His work with Weaver introduced him to the travails of book publishing – both as author and editor. It confirmed, too, that he had an outstanding editorial eye – evident not just in material he published in the magazine, but also in his reviewing. He could take an eleven-line poem and see that it would be far better if ‘the first four lines’ were ‘printed alone’. He could point out to a poet – his new friend Osbert Sitwell – that the word ‘“gigantic” should not be followed by “immense” in the next line’; and, having done so, he could remain friends.30 The courtesy that may have been problematic in Tom’s relations with Russell came into its own when he was making stringent but accurate editorial interventions. He took pride in knowing how to review work by his allies without betraying his principles. Interested in Pound’s move towards longer poems – the first Cantos – he also went over some of his friend’s verse before it was submitted for magazine publication. In due course, honed and strengthened, such skills would make Tom the twentieth-century’s most celebrated literary editor.
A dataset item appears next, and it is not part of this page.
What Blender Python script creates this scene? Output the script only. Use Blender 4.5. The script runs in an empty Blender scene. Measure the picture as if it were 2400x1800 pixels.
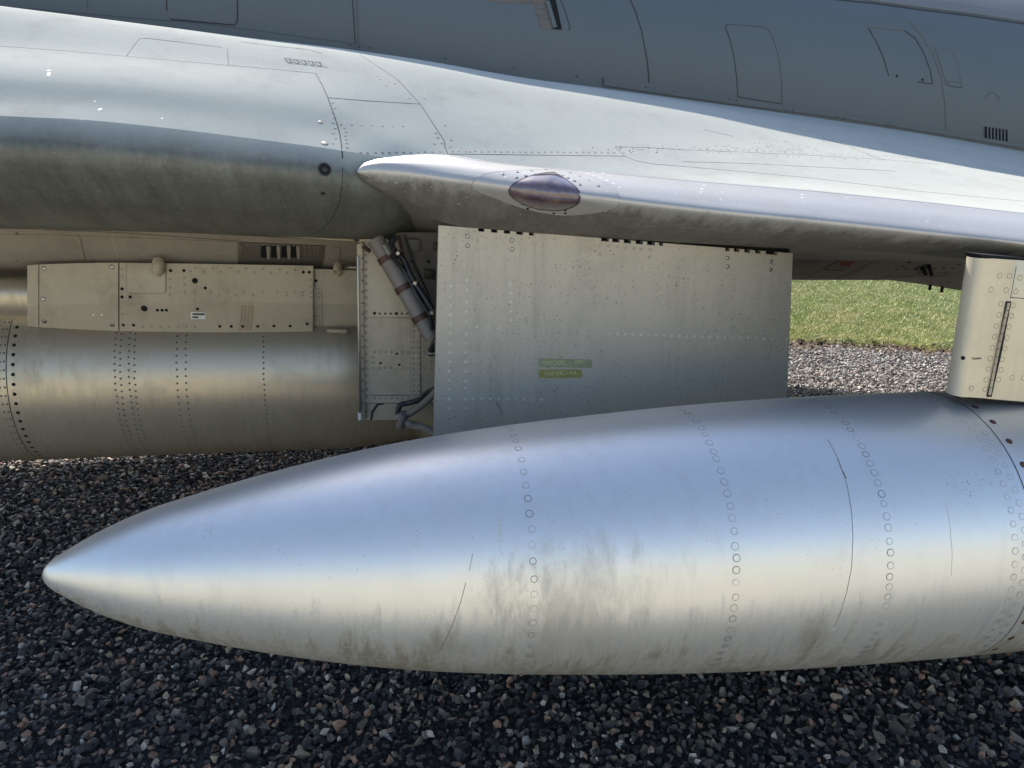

Pound, whose work in 1918 he valued ‘far higher than that of any other living poet’, certainly repaid the favour.31
Tom learned the hard way too: in early 1918 a rumour reached him from New York that recently established New York publishers, Boni & Liveright (‘young Jews’ as the sometimes virulently anti-Semitic Quinn termed them) aimed to produce a pirated American edition of Prufrock.32 Actually, this firm was interested in publishing Tom’s book in a perfectly legal way, but Quinn advised him to delay until he had enough mat
erial for a more substantial American debut with a publisher such as Knopf. Grateful for Quinn’s staunch support, Tom was prepared to wait, but concern that his work might be pirated increased his vexations: he had ‘only written half a dozen small poems in the last year’ and was usually ‘too tired to do any original work’.33 Often he would write letters or lectures until very late at night. One weekend Vivien worried he had spent a whole day without moving from his seat, except to eat. She found the days before his lectures ‘terrible’, and told Lottie Eliot how white and thin he looked. In describing her husband, Vivien expressed something of her own anxiety. ‘It is more than one can endure to see a young man so worn and old-looking … It wears me out to see him.’ Such statements exerted pressure on the Eliot parents, whose support continued – in cash as well as in kind. Tom got two new suits, ‘a very jolly-looking over-coat’ and a new hat to supplement the sweater, muffler and pyjamas sent across the Atlantic by his ever anxious septuagenarian mother.34
Frustrated in her earlier search for employment, Vivien was trying her hand at ‘cinema acting’, but with little or no success.35 When they both felt well enough, she played the part of hostess at home, too, assisted by Ellen Kellond, the household servant on whose labour they relied. That March the Eliots hosted their most ambitious lunch to date, packing their small dining-room-cum-library with five guests who joined them in tucking into fish and spaghetti. Determinedly, they kept the ‘obsessing nightmare’ of war at bay; Tom, eager to ‘preserve values’, tried to do this in almost all his writing.36 Yet occasional moments of civilised poise and personal success were swept aside: Vivien failed to sustain her career as an actress; Tom missed small things like the boneless cod boxed by Gorton and Pew in Gloucester or the Sunday evenings with baked beans, toast, cocoa and chat about friends at Eleanor Hinkley’s Berkeley Place house. He felt pangs of nostalgia for America and his family, even as he resolved to stay in England.